GIVEN EXERCISE - Reproduce every line of the listing as written, apart from the pictures.

==========

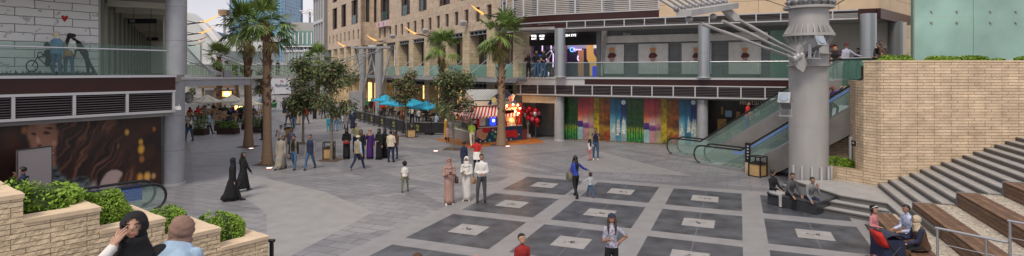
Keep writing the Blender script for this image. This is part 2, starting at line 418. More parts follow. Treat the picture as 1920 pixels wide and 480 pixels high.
# -------- stone wall with its tower corner
stone = brickmat('split_limestone', (.70,.54,.375), (.56,.43,.295), (.32,.225,.15), .62, .108, .010, bump=.9, off=.37, noise=.2, freq=3, grain=.9)
stonebig = brickmat('split_limestone_big', (.76,.61,.41), (.63,.49,.32), (.34,.24,.15), .36, .062, .005, bump=.8, off=.37, noise=.18, freq=3, grain=1.6)
coping = mat('limestone_coping', (.68,.53,.36), .7, noise=.12, scale=5, bump=.2)
r = thing('stone_wall', 'tall pale limestone brick wall beside the wide stair', 'wall', (13.5,20,0))
wl = [(13.55,20.02),(13.27,20.78),(13.27+.3,21.6),(42,21.6),(42,20.02)]
MB().prism([(13.55,20.0),(13.3,20.62),(14.6,20.62),(42,20.62),(42,20.0)], 0, 5.08).build('wall', stone, r)
MB().prism([(13.3,20.624),(13.36,21.2),(13.95,22.6),(42,22.6),(42,20.624)], 0, 4.36).build('wall', stone, r)
MB().prism([(13.53,19.98),(13.27,20.65),(14.6,20.65),(42,20.65),(42,19.98)], 5.083, 5.14).build('coping', coping, r)
lw = thing('low_wall', 'low limestone wall with planting bed behind the round pylon', 'wall', (13,21,0))
MB().prism([(13.545,19.99),(12.35,22.2),(12.6,22.35),(13.30,20.9),(13.35,20.6)], 0, .98).build('wall', stone, lw)
# recess behind: door, sign, dark opening, back wall
rb = thing('alcove_wall', 'limestone wall of the doorway recess behind the low planter', 'wall', (14,25,0))
MB().prism([(12.9,24.6),(14.2,22.7),(14.6,22.9),(13.3,25)], 0, 2.3).build('wall', stone, rb)
dr = thing('glazed_door', 'grey framed glass door in the limestone recess', 'door', (13.4,22.4,0))
pD, qD = P(1592,258,21.8), P(1632,262,21.6)
f = MB()
f.wallbox(pD.xy, qD.xy, 2.0, 2.12, .1); f.wallbox(pD.xy, (pD.xy+(qD.xy-pD.xy)*.1), .5, 2.0, .1); f.wallbox(qD.xy-(qD.xy-pD.xy)*.12, qD.xy, .5, 2.0, .1)
f.build('door_frame', alum, dr)
MB().wallbox(pD.xy+(qD.xy-pD.xy)*.11, qD.xy-(qD.xy-pD.xy)*.13, .5, 1.99, .02).build('glass', mat('door_glass',(.12,.13,.12),.1), dr)
sp = P(1637,270,20.75)
sgn = thing('door_sign', 'small black sign on the limestone tower corner', 'sign', sp)
MB().box((13.12,20.93,sp.z), (.06,.26,.2), rz=R(-10)).build('board', black, sgn)
MB().box((13.085,20.90,sp.z+.02), (.01,.12,.05), rz=R(-10)).build('pictogram', white, sgn)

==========

WRITTEN RESPONSE -
Keep writing the Blender script for this image. This is part 2, starting at line 418. More parts follow. Treat the picture as 1920 pixels wide and 480 pixels high.
# -------- stone wall with its tower corner
stone = brickmat('split_limestone', (.70,.54,.375), (.56,.43,.295), (.32,.225,.15), .62, .108, .010, bump=.9, off=.37, noise=.2, freq=3, grain=.9)
stonebig = brickmat('split_limestone_big', (.76,.61,.41), (.63,.49,.32), (.34,.24,.15), .36, .062, .005, bump=.8, off=.37, noise=.18, freq=3, grain=1.6)
coping = mat('limestone_coping', (.68,.53,.36), .7, noise=.12, scale=5, bump=.2)
r = thing('stone_wall', 'tall pale limestone brick wall beside the wide stair', 'wall', (13.5,20,0))
wl = [(13.55,20.02),(13.27,20.78),(13.27+.3,21.6),(42,21.6),(42,20.02)]
MB().prism([(13.55,20.0),(13.3,20.62),(14.6,20.62),(42,20.62),(42,20.0)], 0, 5.08).build('wall', stone, r)
MB().prism([(13.3,20.624),(13.36,21.2),(13.95,22.6),(42,22.6),(42,20.624)], 0, 4.36).build('wall', stone, r)
MB().prism([(13.53,19.98),(13.27,20.65),(14.6,20.65),(42,20.65),(42,19.98)], 5.083, 5.14).build('coping', coping, r)
lw = thing('low_wall', 'low limestone wall with planting bed behind the round pylon', 'wall', (13,21,0))
MB().prism([(13.545,19.99),(12.35,22.2),(12.6,22.35),(13.30,20.9),(13.35,20.6)], 0, .98).build('wall', stone, lw)
# recess behind: door, sign, dark opening, back wall
rb = thing('alcove_wall', 'limestone wall of the doorway recess behind the low planter', 'wall', (14,25,0))
MB().prism([(12.9,24.6),(14.2,22.7),(14.6,22.9),(13.3,25)], 0, 2.3).build('wall', stone, rb)
dr = thing('glazed_door', 'grey framed glass door in the limestone recess', 'door', (13.4,22.4,0))
pD, qD = P(1592,258,21.8), P(1632,262,21.6)
f = MB()
f.wallbox(pD.xy, qD.xy, 2.0, 2.12, .1); f.wallbox(pD.xy, (pD.xy+(qD.xy-pD.xy)*.1), .5, 2.0, .1); f.wallbox(qD.xy-(qD.xy-pD.xy)*.12, qD.xy, .5, 2.0, .1)
f.build('door_frame', alum, dr)
MB().wallbox(pD.xy+(qD.xy-pD.xy)*.11, qD.xy-(qD.xy-pD.xy)*.13, .5, 1.99, .02).build('glass', mat('door_glass',(.12,.13,.12),.1), dr)
sp = P(1637,270,20.75)
sgn = thing('door_sign', 'small black sign on the limestone tower corner', 'sign', sp)
MB().box((13.12,20.93,sp.z), (.06,.26,.2), rz=R(-10)).build('board', black, sgn)
MB().box((13.085,20.90,sp.z+.02), (.01,.12,.05), rz=R(-10)).build('pictogram', white, sgn)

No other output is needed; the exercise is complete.